You’ll see incredible and daring race film footage from a host of relay races in Indian Country and then the Indian Relay National Championships in Blackfoot, Idaho, in 2011.

Along the way, you travel with rider Myles Murray from Browning, Zack Rock and Kendall Old Horn of Crow Agency and Lance Tissisimit and Alonzo “Punkin” Coby, who are Shoshone-Bannock from Fort Hall, Idaho.

In this sport, riders race bareback at top gallop around a track. After one lap, barely slowing down, they switch horses by leaping down from one and onto another. After galloping around the track the second lap, the riders again leap onto a fresh horse and race to the finish line.
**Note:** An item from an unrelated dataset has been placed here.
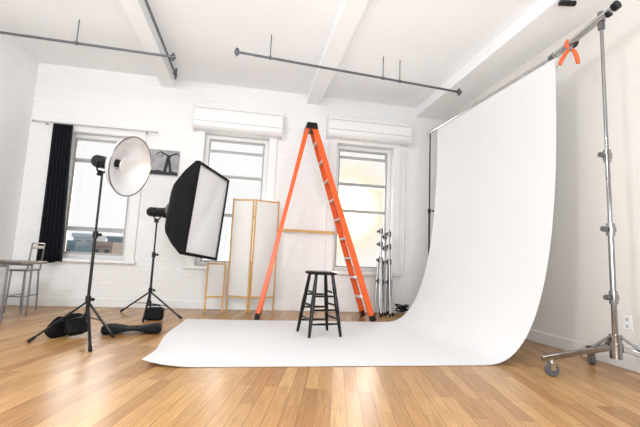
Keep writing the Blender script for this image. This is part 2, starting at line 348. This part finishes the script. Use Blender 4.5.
# spring clamp: open V of handles below the bar, jaws closing round the bar
def clamp(p,ax,label,s=1.0,rot=12):
    T=frame(p,ax)@Matrix.Rotation(math.radians(rot),4,'Z')@Matrix.Scale(s,4)
    t=thing('spring_clamp',label,'clamp',p)
    for sg in (1,-1):
        MB(T).path([(sg*.066,-.125,0),(sg*.054,-.080,0),(sg*.032,-.032,0),(sg*.008,0,0)],[.015,.017,.016,.012],10).build('handle','clamp',t)
        MB(T).path([(sg*.002,0,0),(sg*.034,.028,0),(sg*.040,.054,0),(sg*.030,.078,0)],[.012,.014,.013,.010],10).build('jaw','blackm' if sg>0 else 'clamp',t)
    MB(T).tube((0,0,-.022),(0,0,.022),.015).build('spring_pin','steel',t)
cp=pA.lerp(nearE,.34)
clamp(cp+V((0,0,-.058)),(-.68,-.73,-.15),'orange and black spring clamp gripping crossbar beside the paper edge',1.1,-8)
# stands
def light_stand(base,feet,ztop,label,group=None,col='blackm',hub=.48,r=.014,low=.2):
    bx,by=base
    t=thing('light_stand',label,'light stand',(bx,by,0),0,group)
    h1=hub+.5*(ztop-hub)
    MB().tube((bx,by,low),(bx,by,h1),r).build('lower_pole',col,t)
    MB().tube((bx,by,h1-.05),(bx,by,ztop),r*.75).build('upper_pole',col,t)
    for z in (hub,h1,low+.03):
        c=MB().tube((bx,by,z-.035),(bx,by,z+.03),r*1.75).build('collar','blackm',t)
        if z!=low+.03: MB().tube((bx+r,by-.01,z),(bx+r+.03,by-.025,z),.006).tube((bx+r+.026,by-.023,z),(bx+r+.045,by-.03,z),.015).build('knob','blackm',c)
    for f in feet:
        p=V((bx,by,hub-.02)); q=V((f[0],f[1],.012)); d=(q-p).normalized()
        l=MB().bar(p,q,.024,.014).build('leg',col,t,bevel=.002)
        MB().tube(q-d*.05,q+d*.006,.015).build('rubber_foot','rubber',l)
        MB().bar((bx,by,low+.03),p.lerp(q,.55),.014,.008).build('brace',col,t)
    return t
light_stand((fs.x,fs.y),[(fs.x+.30,fs.y+.28),(fs.x-.06,fs.y+.36),(fs.x+.14,fs.y-.40)],Zb-.024,'dark light stand holding the crossbar behind far paper edge',hub=.40)
# ---------------------------------------------------------------- ladder
la=fl(255,319); lb=fl(371,320); yn=5.16; yw=.48
xl,xr=la.x+.02,lb.x-.02
tp=py(312,122,yn+.1); zt=tp.z; xt=tp.x
t=thing('step_ladder','tall orange folding step ladder standing open in front of windows','ladder',((xl+xr)/2,yn+yw/2,0))
tn,tf=yn+.13,yn+yw-.13
zc=zt-.07
fr=[]; rr_=[]
for k,(yb,yt) in enumerate(((yn,tn),(yn+yw,tf))):
    sg=1 if k==0 else -1; off=0 if k==0 else .05     # the far rear rail stands a little outward
    p0=V((xr,yb,.03)); p1=V((xt+.05,yt,zc)); fr.append((p0,p1)); u=(p1-p0).normalized(); sd_=V((u.z,0,-u.x)).normalized()
    b=MB(); b.bar(p0,p1,.08,.008,(0,1,0))           # channel rail: web and two flanges
    for e in (-1,1): b.bar(p0+sd_*e*.036+V((0,sg*.012,0)),p1+sd_*e*.036+V((0,sg*.012,0)),.008,.026,(0,1,0))
    b.build('front_rail','orange',t)
    q0=V((xl+off,yb,.03)); q1=V((xt-.05,yt,zc)); rr_.append((q0,q1)); u=(q1-q0).normalized(); sd_=V((u.z,0,-u.x)).normalized()
    b=MB(); b.bar(q0,q1,.054,.008,(0,1,0))
    for e in (-1,1): b.bar(q0+sd_*e*.023+V((0,sg*.011,0)),q1+sd_*e*.023+V((0,sg*.011,0)),.008,.024,(0,1,0))
    b.build('rear_rail','orange',t)
    for e,dv,w in ((p0,p1-p0,.085),(q0,q1-q0,.064)):
        u=dv.normalized(); MB().bar(e-u*.028,e+u*.05,w,.034,(0,1,0)).build('foot','rubber',t,bevel=.004)
n=9
for i in range(1,n+1):
    f=i/(n+.75)
    a=fr[0][0].lerp(fr[0][1],f); c=fr[1][0].lerp(fr[1][1],f)
    MB().bar(a,c,.09,.028).build('step','alu',t,bevel=.003)
for i in range(1,n+1):
    f=i/(n+.75)
    a=rr_[0][0].lerp(rr_[0][1],f); c=rr_[1][0].lerp(rr_[1][1],f)
    MB().bar(a,c,.034,.022).build('rear_brace','alu',t,bevel=.002)
b=MB(); b.rings([[(xt-.08,tn-.04,zc-.02),(xt+.095,tn-.04,zc-.02),(xt+.095,tf+.04,zc-.02),(xt-.08,tf+.04,zc-.02)],[(xt-.07,tn-.03,zt-.015),(xt+.08,tn-.03,zt-.015),(xt+.08,tf+.03,zt-.015),(xt-.07,tf+.03,zt-.015)],[(xt-.06,tn-.025,zt),(xt+.07,tn-.025,zt),(xt+.07,tf+.025,zt),(xt-.06,tf+.025,zt)]])
b.build('top_cap','blackm',t,bevel=.006)
# ---------------------------------------------------------------- stool
sc=fl(318.5,334.5); sc.z=0.0
hs=py(319,271,sc.y).z
t=thing('bar_stool','black wooden round-seat stool standing on the white paper backdrop','stool',(sc.x,sc.y,.006),math.radians(10))
T=Matrix.Translation((sc.x,sc.y,0))
MB(T).lathe([(0,hs-.038),(.15,hs-.038),(.172,hs-.030),(.178,hs-.016),(.172,hs-.003),(.155,hs),(.10,hs-.006),(0,hs-.010)],40).build('seat','blackw',t)
legs=[]
for k in range(4):
    a=math.radians(12+45+90*k); u=V((math.cos(a),math.sin(a),0))
    p=V((sc.x,sc.y,.006))+u*.255; q=V((sc.x,sc.y,hs-.03))+u*.135; legs.append((p,q))
    pts=[p.lerp(q,f) for f in (0,.04,.2,.3,.34,.38,.5,.62,.66,.7,.9,1)]
    MB().path(pts,[.014,.016,.019,.022,.018,.022,.024,.022,.018,.022,.019,.017],12).build('leg','blackw',t)
for k in range(4):
    for f in ((.20,.42,.64) if k%2==0 else (.27,.49,.70)):
        a=legs[k][0].lerp(legs[k][1],f); c=legs[(k+1)%4][0].lerp(legs[(k+1)%4][1],f)
        MB().path([a,a.lerp(c,.25),a.lerp(c,.5),a.lerp(c,.75),c],[.009,.011,.0125,.011,.009],10).build('rung','blackw',t)
# ---------------------------------------------------------------- studio lights
B1=fl(84,337)
top1=py(97,162,B1.y)
f1=[fl(28,343),fl(113,338),fl(90,352)]
light_stand((B1.x,B1.y),[(p.x,p.y) for p in f1],top1.z-.10,'black tripod light stand under the round beauty dish','black tripod light stands',hub=py(88,299,B1.y).z,low=.16)
def lamp_head(t,P,n,L=.30,r=.062):
    T=frame(P,n)
    MB(T).lathe([(0,-L/2),(r*.8,-L/2),(r,-L/2+.02),(r,-.01),(r*.94,-.005),(r*.94,.01),(r,.015),(r,L/2-.03),(r*1.12,L/2-.025),(r*1.12,L/2),(0,L/2)],24).build('lamp_body','blackm',t)
    b=MB(T)                                         # U-shaped yoke on a swivel block
    b.path([(r+.012,0,0),(r+.012,-r*.9,0),(r*.7,-r-.03,0),(-r*.7,-r-.03,0),(-r-.012,-r*.9,0),(-r-.012,0,0)],.009,8)
    b.bar((0,-r-.02,0),(0,-r-.075,0),.045,.035); b.build('yoke_bracket','blackm',t)
    MB(T).tube((r+.005,0,0),(r+.045,0,0),.017).build('tilt_knob','rubber',t)
    MB(T).path([(0,-r*.4,-L/2),(0,-r*.4,-L/2-.03),(0,r*.5,-L/2-.03),(0,r*.5,-L/2)],.007,8).build('handle','rubber',t)
    return T
n1=V((.92,-.335,-.20)).normalized()
P=V((B1.x,B1.y,top1.z))
t=thing('beauty_dish_light','studio light with round white beauty dish aimed right','studio light',P)
lamp_head(t,P,n1,.20,.062)
TD=frame(P+n1*.155+V((0,0,.02)),n1)
k=.85; zk=.80
MB(TD).tube((0,0,-.075),(0,0,.008),.052).build('mount_ring','blackm',t)
pr=[(.075,0),(.09,.002),(.165,.016),(.247,.058),(.309,.122),(.343,.198),(.340,.204),(.335,.196),(.30,.125),(.24,.066),(.16,.028),(.09,.014),(.075,.012)]
ds=MB(TD).lathe([(r*k,z*zk) for r,z in pr],48,caps=False).build('beauty_dish','dish',t)
MB(TD).lathe([(0,.085),(.07,.083),(.076,.089),(.07,.095),(0,.097)],28).tube((.05,0,.01),(.05,0,.085),.004).tube((-.03,.042,.01),(-.03,.042,.085),.004).tube((-.03,-.042,.01),(-.03,-.042,.085),.004).build('deflector','dish',ds)
MB(TD).lathe([(0,-.002),(.060,-.002),(.063,.004),(0,.006)],28).build('flash_tube_cover','diff',ds)
MB(TD).path([(.341*k*math.cos(a*2*PI/48),.341*k*math.sin(a*2*PI/48),.200*zk) for a in range(48)],.006,8,closed=True).build('rolled_rim','steel',ds)
# softbox
B2=fl(148,317); top2=py(154,212,B2.y)
f2=[fl(121,312),fl(181,319),fl(143,322)]
light_stand((B2.x,B2.y),[(p.x,p.y) for p in f2],top2.z-.10,'black tripod light stand under the rectangular softbox','black tripod light stands',hub=py(150,290,B2.y).z,low=.14)
n2=V((.92,-.39,-.05)).normalized(); P=V((B2.x,B2.y,top2.z))
t=thing('softbox_light','studio light with black rectangular softbox and white front panel','studio light',P)
lamp_head(t,P,n2,.26,.062)
D=.48
TS=frame(P+n2*(.13+D)+V((.06,0,.03)),n2)@Matrix.Rotation(math.radians(-4.5),4,'Z')
def rrect(w,h,z,c,n=2):
    pts=[]
    for sx,sy,a0 in ((1,1,0),(-1,1,90),(-1,-1,180),(1,-1,270)):
        for i in range(n+1):
            a=math.radians(a0+90*i/n); pts.append((sx*(w/2-c)+c*math.cos(a),sy*(h/2-c)+c*math.sin(a),z))
    return pts
def drect(w,h,z,m=10):                       # rectangle loop with many points on each side
    q=[(w/2,-h/2),(w/2,h/2),(-w/2,h/2),(-w/2,-h/2)]; r=[]
    for i in range(4):
        a,c=q[i],q[(i+1)%4]
        for j in range(m): r.append((a[0]+(c[0]-a[0])*j/m,a[1]+(c[1]-a[1])*j/m,z))
    return r
Wd,Ht=.82,1.12
key=[(0,.17,.17),(.08,.30,.40),(.24,.45,.61),(.64,.68,.90),(1,Wd,Ht)]
L=[]
for i in range(19):
    f=i/18
    for (a,wa,ha),(c,wc,hc) in zip(key,key[1:]):
        if a<=f<=c+1e-9: g=(f-a)/(c-a); w_,h_=wa+(wc-wa)*g,ha+(hc-ha)*g; break
    lp=[]
    for j,p in enumerate(drect(w_,h_,-D+D*f)):
        m=j%10; mid=math.sin(PI*m/10); edge=math.sin(PI*f)
        nz_=noise.noise(V((p[0]*5,p[1]*5,p[2]*7)))+.6*noise.noise(V((p[0]*11+3,p[1]*11,p[2]*13)))
        s_=1-.055*mid*edge+.045*nz_*mid*edge
        lp.append((p[0]*s_,p[1]*s_,p[2]))
    L.append(lp)
L+= [drect(Wd,Ht,.05),drect(Wd-.008,Ht-.008,.05),drect(Wd-.012,Ht-.012,.0)]
MB(TS).rings(L,cap=False).build('softbox_shell','black',t,sharp=30)
b=MB(TS)
b.rings([rrect(Wd-.012,Ht-.012,.046,.006),rrect(Wd-.012,Ht-.012,.052,.006),rrect(Wd-.07,Ht-.07,.052,.006),rrect(Wd-.07,Ht-.07,.046,.006),rrect(Wd-.012,Ht-.012,.046,.006)],cap=False); b.build('front_rim','black',t)
MB(TS).grid(lambda u,v:((u-.5)*(Wd-.02),(v-.5)*(Ht-.02),.030+.014*math.sin(u*PI)*math.sin(v*PI)-.018*math.exp(-((u-v)*6)**2)*math.sin(u*PI)),40,40).build('diffuser','diff',t)
MB(TS).lathe([(.085,-D-.03),(.10,-D-.03),(.10,-D+.02),(.085,-D+.02)],24).build('speed_ring','steel',t)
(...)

“These riders are very athletic and very fearless,” said Old Horn, who has been involved in Indian relay racing for 37 years.

“You could take any Indian relay rider and he could play with the best basketball and football players,” he said. “But you can’t take the best football or basketball player and put them in Indian relay. Professional jockeys wouldn’t touch Indian relay with a 10-foot stick. The degree and skill it takes to be an Indian relay rider is night and day from any other sport.”

With the sport comes a whole set of lingo — besides the rider, there’s a mugger who catches the rider’s horse when he dismounts, the set-up guy (or exchange holder) who holds the fresh mount, and then a back holder with the next fresh horse.

After the rider gallops off, the back holder passes the fresh horse to the set-up guy, while the mugger passes the horse he’s just caught to the back holder.

“There’s quite a bit of choreography that’s involved,” said Dye, the film’s director and producer. It takes a real trained team effort.

There’s also quite a bit of chaos and danger on the track throughout the race.

“It’s a unique and beautiful … sport,” said Dye. “It’s just amazing. Those thoroughbreds are huge. These guys are brave, and these horses are too. The horses are also athletes.”

Before he started making the film, Dye went to all the relay races in 2010.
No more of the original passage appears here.